22 – 23 Mart 2008 günleri Almanya’da Türk örgütlerinin düzenlediği “Irkçılık Değil, Dostluk” etkinliğine katılmadan bir gün önce, sabaha karşı gözaltına alındık. Bu toplantılarla amacımız, Almanya’da Türk evlerini kundaklayan ırkçı güçleri protesto etmek ve Alman halkına dostluk elimizi uzatmaktı. Öte yandan, AKP ve Fethullah Gülen güdümünde tarikat ve cemaat yapılanmasıyla örgütsüz bırakılan yurtdışındaki Türklerin yeniden örgütlenmesini de planlıyorduk.
Kıbrıs’ta Talât Paşa Komitesi’nin, KKTC Ulusal Dava kuruluşlarıyla birlikte 1 – 4 Kasım 2007 günleri düzenlediği Konferanstan sonra KKTC’nin tanınması yönündeki çabalarımıza hız vermiştik. Konferansın sonuç bildirgesinde ABD’den kaynaklanan hava ve deniz limanlarımızın Rum gemilerine açılması ve Türk askerlerinin Ada’dan çekilmesi yönündeki baskılara dikkat çekiliyor ve önümüzdeki dönemde Kıbrıs Türkleri’yle daha sıkı birleşmeye vurgu yapılıyordu. Konferansın sonunda başta Cumhurbaşkanı Mehmet Ali Talât olmak üzere KKTC yetkilileriyle yaptığımız görüşmelerde, KKTC’nin egemenliğini güçlendirmek ve tanınmasını sağlamak amacıyla, Rusya Federasyonu’nda girişimlerde bulunmayı kararlaştırdık.

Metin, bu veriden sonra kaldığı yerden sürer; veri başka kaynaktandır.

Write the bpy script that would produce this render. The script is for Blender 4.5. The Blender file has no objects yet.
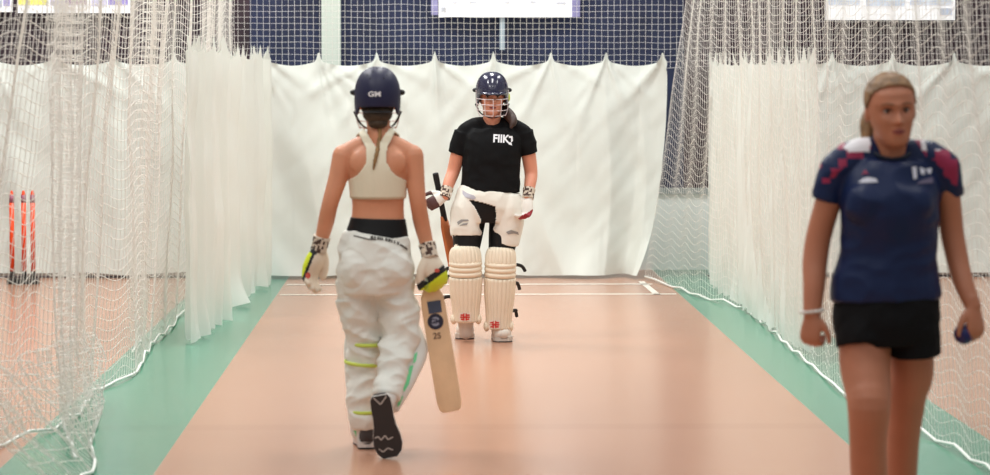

Rusya Federasyonu’nda Devlet Başkanı Putin’in Baş Danışmanı, Rusya’nın Jeopolitik İncelemeler Merkezi Başkanı ve Uluslararası Avrasya Hareketi’nin Başkanı Alexander Dugin 2004 yılı Aralık ayında, İşçi Partisi’nin davetlisi olarak Türkiye’ye gelmiş ve tarafımızdan KKTC’ye de götürülmüştü. Dugin burada yetkililerle yaptığı görüşmelerden sonra, “AB’nin Birleşik Kıbrıs formülünün Türkleri tamamen eriteceğini” ifade etti ve “Rusya’nın Kıbrıs sorununa bakış açısında değişiklikler başladığına” vurgu yaptı. Ne yazık ki, Ankara’da Rusya’daki bu değişikliği destekleyecek ve ilerletecek hükümet yoktu. Ancak Kıbrıs Konferansı'ndan sonra, biz Kıbrıs’lı Türklerle birlikte bu girişimi başlatabilirdik. İşte gözaltına alındığımız sırada böyle bir girişimi de planlıyorduk.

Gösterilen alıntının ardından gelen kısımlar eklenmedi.